Discussion and decision
[15] Dealing first with the starting point chosen, the sentencing Judge was very much in the best position to assess the appellant’s criminality by comparison with that of his co-offenders. He was also in the best position to assess the correctness of the Crown’s calculation of the scale of Mr Mosley’s dealing in methamphetamine. We note there was no challenge under s 24 of the Sentencing Act 2002 to the Crown’s calculation. Indeed, as the Judge recorded, very experienced counsel who acted for Mr Mosley at trial took issue with the Crown’s calculation only in terms of relatively unimportant detail.
[16] It is therefore not appropriate for this Court to differ from the sentencing Judge either in his assessment of the appellant’s methamphetamine offending or his selection of the appropriate point on the appropriate band of Fatu from which he chose the starting point. Indeed, we note the starting band selected was that for which the appellant’s then counsel contended.

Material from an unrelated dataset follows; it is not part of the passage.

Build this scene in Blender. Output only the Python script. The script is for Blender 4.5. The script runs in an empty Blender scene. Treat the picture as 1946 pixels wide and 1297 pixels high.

[17] There is ample authority to justify an increase in the starting point to reflect the further Ecstasy offending and the firearms convictions. We agree with the sentencing Judge’s observation that the “carrying of firearms … adds an appreciably increased risk of serious violence” to drug offending: at [101]. The uplift of 18 months for the Ecstasy and firearm offending might arguably have been seen as less than justified – but, having regard to the Judge’s assessment of the totality of the appellant’s offending, we see no basis to intervene.
[18] The first point propounded by Mr Heaslip for the appellant accordingly has no substance.
[19] We are similarly unpersuaded by the parity argument.
[20] The appellant’s co-offenders were convicted of a wide variety of offences under the Misuse of Drugs Act 1975 including conspiracies and dealing with different drugs. As the sentencing notes make plain, their involvement in the drug offending was at different levels. None were convicted of offences under the Arms Act 1983. A relatively wide spectrum of sentences was accordingly to be expected.
[21] Allan J appropriately assessed the level of Mr Mosley’s criminality, correctly chose the starting point for the methamphetamine convictions, correctly increased the starting point for the associated Ecstasy and firearms offending and ultimately reached a sentence which appropriately reflected the totality principle.
[22] No basis has been made out to intervene with the sentence of ten and a half years’ imprisonment imposed on Mr Mosley. His appeal against sentence is accordingly dismissed.